Quel est le cliché le plus odieux que vous avez pu entendre à propos de la poésie ?
Entre celui de douces rêveries, expression vaporeuse ayant la vie dure, et celui de complexe poético-militaire avancé par un philosophe très en vogue en ces temps où l’amalgame rivalise avec la bêtise, il y a toujours place pour beaucoup d’autres clichés. Le premier mobilise sa dose de candeur, et témoigne d’un assentiment aveugle, mais sans hargne, qui peut être infléchi.

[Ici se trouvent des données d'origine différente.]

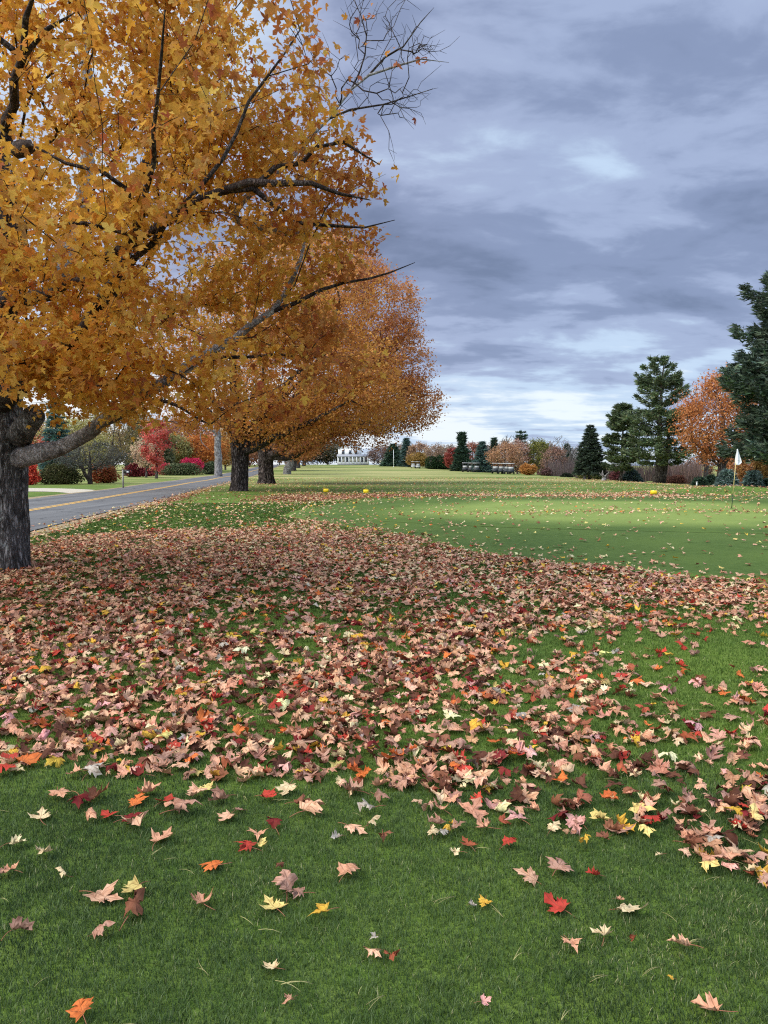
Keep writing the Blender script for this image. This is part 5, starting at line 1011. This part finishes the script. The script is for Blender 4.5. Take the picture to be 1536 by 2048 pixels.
# more old maples along the road, far away
for i, (px, D, tp_, wp, lb) in enumerate(((575, 118, 800, 130, 'third old maple along the road, its trunk pale at the base'), (588, 160, 830, 90, 'fourth maple along the road, smaller with distance'), (597, 205, 850, 70, 'fifth maple along the road, near the end of the row'), (608, 255, 866, 60, 'farthest maple of the roadside row'))):
    x, y, h, w_ = place(px, D, tp_, wp); mk_tree('maple_tree', lb, 'tree', x, y, h, w_, OR2, OR1W, rng, n_att=160, per=46, leaf=.3 * D / 120, spread=.5, clear=.22, trunk_r=.55, bark=M_barkpale if i == 0 else M_barkfar, group='maples lining the road', twig=.04)
# white house
WH = pbr('white_siding', (.80, .80, .79), .6, noise=.03, nscale=2); GR = pbr('grey_shingle', srgb(150, 152, 158), .9, noise=.12, nscale=4); DK = pbr('dark_glass', (.06, .07, .09), .15, spec=.5); GL = pbr('pale_shade', srgb(206, 200, 182), .7); TRM = pbr('window_trim', (.72, .72, .70), .6)
hx, hy = gx(706, 300); hzv = hz(hx, hy); K = 300 / F
HR = empty('farmhouse', (hx, hy, hzv), R(-3), 'white clapboard farmhouse with a long porch at the end of the fairway', 'house')
W1 = 60 * K; mb = MB(); mb.box((0, 3.0, 1.75), (W1, 6, 3.5)); ux = -8 * K
mb.box((ux, 4.4, 5.0), (44 * K, 7, 3.2)); mb.poly([(ux - 22 * K, 6.6), (ux + 22 * K, 6.6), (ux + 6 * K, 8.3), (ux - 8 * K, 8.3)], 'y', .9, 7.9); mb.build('wall', WH, HR)
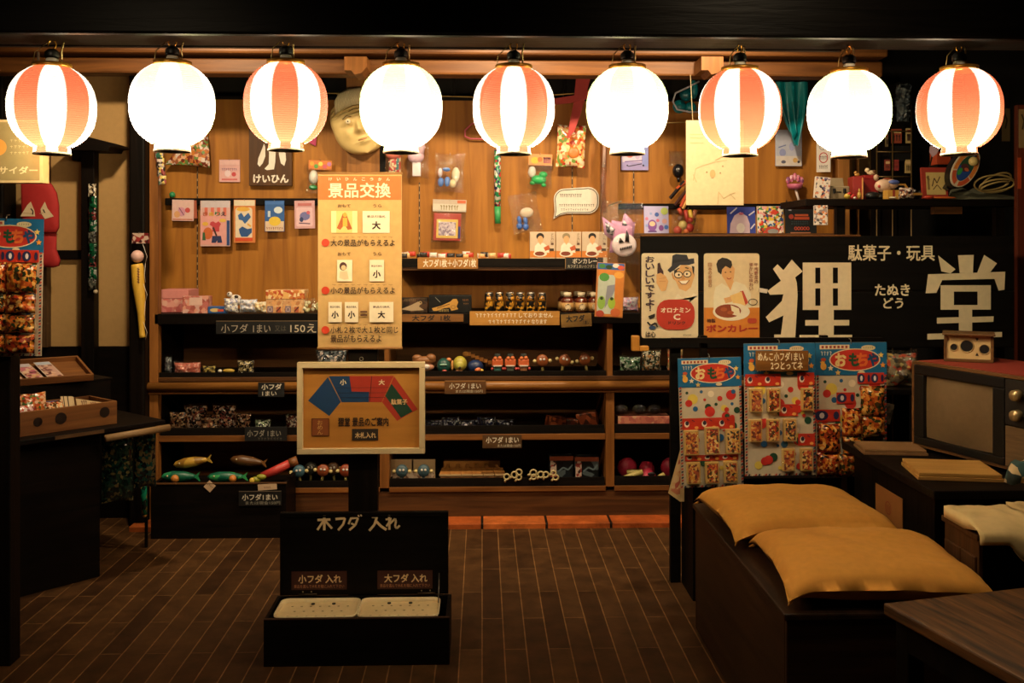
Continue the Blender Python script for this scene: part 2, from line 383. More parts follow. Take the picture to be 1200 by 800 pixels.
# tiled kerb in front of the shelves
struct(MB().m(brick_mat('#9c4a1e', '#b4602c', '#1a120c', .345, .4, .008, (0, 0, 0), 0, .5)).box(X(150, 5.3), X(1010, 5.3), 5.31, FR + .02, -.02, .028, .004).build('trim_18'))
MB
# slotted metal shelf strips in the plywood seams
for i, (px, y0, y1) in enumerate([(231.5, 196, 356), (491.5, 214, 300), (670.5, 196, 300), (742.5, 198, 240), (921.5, 234, 242)]):
    b = MB().m(col('#3a2a18', .5)); x = X(px, PLY); z0, z1 = Z(y1, PLY), Z(y0, PLY); b.box(x - .0035, x + .0035, PLY - .004, PLY - .0005, z0, z1)
    b.m(col('#b89c70', .4)); k = z0 + .01
    while k < z1 - .02: b.box(x - .0018, x + .0018, PLY - .006, PLY - .004, k, k + .014); k += .045
    struct(b.build('trim_%d' % (19 + i)))
# beige wall piece and rods behind the right end of the shelves
sbox('wall_side', col('#7a5c36', .8), X(988, 6.2), X(1030, 6.2), 6.2, 6.25, 0, Z(88, 6.2))
sbox('trim_24', W_POST, X(994, 6.0), X(998, 6.0), 5.99, 6.02, 1.2, Z(88, 6.0)); sbox('trim_25', W_POST, X(1003, 6.0), X(1006, 6.0), 5.99, 6.02, 1.2, Z(88, 6.0))

# ------------------------------------------------------------------ built-in shelf unit
zl = lambda py: Z(py, FR)
U = thing('display_shelf', 'long built-in brown wooden shelf unit stocked with toys along the plywood wall', 'shelf', ((X(175, FR) + X(990, FR)) / 2, FR, 0))
ux = U.location.x; RX = lambda px: X(px, FR) - ux; D = PLY - FR - .002
def ub(name, mat, p0, p1, y0, y1, q0, q1, b=.002): return bx(name, U, mat, RX(p0), RX(p1), y0, y1, zl(q1), zl(q0), b)
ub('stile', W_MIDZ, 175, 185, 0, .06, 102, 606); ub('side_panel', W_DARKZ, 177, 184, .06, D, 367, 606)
ub('divider', W_MIDZ, 450, 455.5, .02, D, 367, 446); ub('divider', W_MIDZ, 712, 718.5, .02, D, 367, 446)
ub('divider', W_MIDZ, 445, 456, .0, D, 458, 571); ub('divider', W_MIDZ, 710, 720, .0, D, 458, 571); ub('divider', W_MIDZ, 980, 990, .0, D, 367, 606)
ub('stile', W_MIDZ, 706, 716, .3, D, 300, 367)
wb = wood('#4a2d13', '#70471f', 'x', 4, .55)
bx('back_panel', U, wb, RX(180), RX(990), D - .012, D - .001, .03, 1.13)
ub('counter_board', W_DARK, 181, 990, .0, D - .013, 367, 379)
ub('shelf_board', W_BROWN, 455.5, 712, .06, D, 313, 317)
ub('shelf_board', W_BROWN, 181, 990, .012, D - .013, 441, 446)
rail = MB().m(wood('#6a4119', '#9a6630', 'x', 4, .35), True)
zc = (zl(446) + zl(457)) / 2; rr = (zl(446) - zl(457)) / 2
rail.tube([(RX(172), -.012, zc), (RX(990), -.012, zc)], rr, 16); rail.build('front_rail', U)
ub('rail_edge', W_MID, 173, 990, -.01, .03, 457.5, 460, .001)
for a, b_ in ((185, 445), (456, 710), (720, 980)):
    ub('shelf_board', W_MID, a, b_, .012, D - .013, 509, 516); ub('shelf_board', W_MID, a, b_, .0, D - .013, 570, 576)
ub('kick_board', W_BROWN, 178, 990, .012, .04, 576, 606)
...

Le second, bien que relevant d’un propos en apparence circonstancié, rend visible une dégradation dans laquelle la recherche de la mise en scène médiatique, de la formule pour la formule, l’emporte sur la pensée dès lors que son auteur procède à une liquidation par déconsidération et contorsion de langage et, de ce fait, de la réalité. La généralisation abusive et insensée qu’entretient ce cliché de nouvelle génération révèle bien plus qu’une pauvreté de jugement, il invite en quelque sorte à en finir avec la poésie, sans que son auteur s’offre le courage d’y aller franchement. Soyons clair : je ne connais pas de poésie qui soit innocente. Alors que si nombreuses sont celles insignifiantes. Les poésies qui méritent manipulent des matières dangereuses afin de déconstruire les fausses évidences.